- The Washington Times - Thursday, May 29, 2008

Despite efforts by Homeland Security Secretary Michael Chertoff to push ahead with erecting 670 miles of fencing on the U.S.-Mexico border, even issuing waivers to bypass environmental concerns, a groundswell of opposition is growing - with two more Texas border communities joining in a lawsuit to halt the project.

City officials in El Paso and Presidio this week joined with the Texas Border Coalition (TBC) in a lawsuit charging that Homeland Security officials, including Mr. Chertoff, “blatantly ignored federal law in their zeal” to complete construction of the fence by year’s end and failed to consult with property owners as promised.

Another Texas jurisdiction, Bexar County, adopted a resolution in support of the lawsuit and directed its staff to investigate whether the county has legal standing and, if not, whether to consider other legal measures, including the filing of a “friend of the court” brief.

“We are pleased that El Paso and Bexar County, along with the city of Presidio, are championing the rights of the people of Texas by joining TBC’s lawsuit to keep U.S. Department of Homeland Security Secretary Michael Chertoff from building a useless, expensive and potentially damaging wall across the Texas-Mexico border,” said coalition Chairman Chad Foster, mayor of Eagle Pass, Texas.

Eight border cities and 10 counties are part of the suit, which charges that Homeland Security was required by law “to minimize the impact on the environment, culture, commerce and quality of life for the communities and residents located near the sites at which such fencing is to be constructed.”

“Secretary Chertoff should not only explain himself, he should do the right thing and halt construction on his expensive and useless one-size-fits-all solution to border security,” Mr. Foster said. “Instead, the secretary should be working toward genuine solutions, with input from local and state officials. Only then will we achieve real security along our nation’s Southern border.”

The lawsuit is the latest escalation in what has become a bitter back-and-forth between the federal government and Texas border officials.

Earlier this year, Mr. Chertoff waived environmental restrictions to push construction of the fence, and his department has gone to court to try to force access to dozens of sites that it said are blocking construction.
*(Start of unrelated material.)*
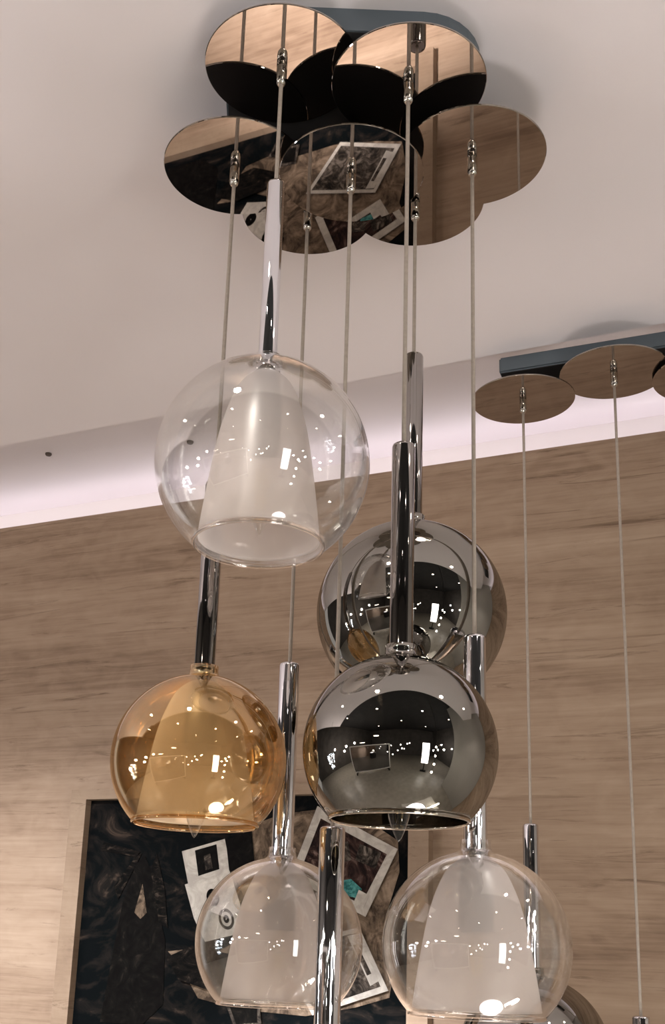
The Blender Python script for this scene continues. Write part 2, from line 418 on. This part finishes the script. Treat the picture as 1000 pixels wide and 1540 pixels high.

Mr. Chertoff has said he waived environmental restrictions to ensure that the project would proceed “without unnecessary delays caused by administrative processes or potential litigation.” He said the waivers would cover the remainder of additional fence construction that he hopes to complete this year.

According to the coalition, top Homeland Security officials were wrong when they said they consulted with local governments, and they have treated Texas communities with indifference or deceit.

But Homeland Security officials said they’ve “nearly bent over backward to work with landowners” and, according to spokeswoman Laura Keehner, “accusations to the contrary are either ill-informed or just plain wrong.” She has said the department contacted more than 600 landowners, held dozens of town hall meetings and participated in a series of local environmental meetings.

“We sent hundreds of letters to landowners and in many cases went door to door requesting access to private property so we could make operational and environmental assessments of the area, prior to making any decisions,” she said.

Mr. Chertoff has said his goal is to have actual fencing along 370 miles and barriers that would allow foot traffic but prevent vehicles on another 300 miles before the end of President Bush’s term.

U.S. businesses on the border rely on Mexicans to cross into the United States daily to buy goods, usually paying with cash. Mexican nationals account for more than $2.3 billion a year in retail spending on the U.S. side of the border, about 27 percent of the total retail trade.